Because of his well-known criticism of the Church, which he had refused to retract before his death, Voltaire was denied a Christian burial in Paris, but friends and relations managed to bury his body secretly at the Abbey of Scellières in Champagne. His heart and brain were embalmed separately.

On July 11 1791, the National Assembly of France, regarding Voltaire as a forerunner of the French Revolution, had his remains brought back to Paris and enshrined in the Panthéon. An estimated million people attended the procession, which stretched throughout Paris. There was an elaborate ceremony, including music composed for the event by André Grétry.

Louis Braille

Louis Braille (1809 – 1852) was a French educator and the inventor of a reading and writing system, named braille after him, intended for use by visually impaired people. His system is used worldwide and remains virtually unchanged to this day. On the centenary of his death, his remains were moved to the Panthéon in Paris. In a symbolic gesture, Braille’s hands were left in Coupvray, reverently buried near his home.

Simone Veil

Simone Veil (née Jacob) (1927 – 2017) was a French magistrate, Holocaust survivor, and politician who served as Health Minister in several governments and was President of the European Parliament from 1979 to 1982, the first woman to hold that office. As health minister, she is best remembered for advancing women’s rights in France, in particular for the 1975 law that legalized abortion, today known as the Loi Veil). From 1998 to 2007, she was a member of the Constitutional Council, France’s highest legal authority.

A Holocaust survivor, of both Auschwitz-Birkenau and Bergen-Belsen, she was a firm believer in European integration as a way of guaranteeing peace. She served as president of the Fondation pour la Mémoire de la Shoah, from 2000 to 2007, then subsequently as honorary president. In a ceremony held at the Panthéon in January 2007, former French president Jacques Chirac, and Simone Veil, then president of the Fondation pour la mémoire de la Shoah, honor those who risked their lives to shelter thousands of Jews at Chambon-sur-Lignon, France.

Among many honors, she was made an honorary dame in 1998, was elected to the Académie Française in 2008, and in 2012 received the grand cross of the Légion d’honneur, the highest class of the highest French order of merit.

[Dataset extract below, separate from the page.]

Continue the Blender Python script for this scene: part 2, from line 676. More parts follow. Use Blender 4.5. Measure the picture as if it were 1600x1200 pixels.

Simone Veil and her husband were buried at the Panthéon on July 1, 2018. Her eulogy was given by President Emmanuel Macron.

Joséphine Baker

Joséphine Baker (1906-1975), was an American-born French dancer, singer and actress. Her career was centered primarily in Europe, mostly in her adopted France. She was the first black woman to star in a major motion picture, the 1927 silent film Siren of the Tropics, directed by Mario Nalpas and Henri Étiévant.

Baker was born in St. Louis, Missouri but she renounced her U.S. citizenship and became a French national after her marriage to French industrialist Jean Lion in 1937. She raised her children in France.

Baker aided the French Resistance during World War II. After the war, she was awarded the Resistance Medal by the French Committee of National Liberation, the Croix de Guerre by the French military, and was named a Chevalier of the Légion d’honneur by General Charles de Gaulle. Baker sang: “I have two loves, my country and Paris.”

Baker refused to perform for segregated audiences in the United States and is noted for her contributions to the civil rights movement.

On November 30, 2021, she was inducted into the Panthéon in Paris, the first black woman to receive one of the highest honors in France. As her resting place remains in Monaco Cemetery, a cenotaph (a monument to someone buried elsewhere) was installed in vault 13 of the crypt in the Panthéon.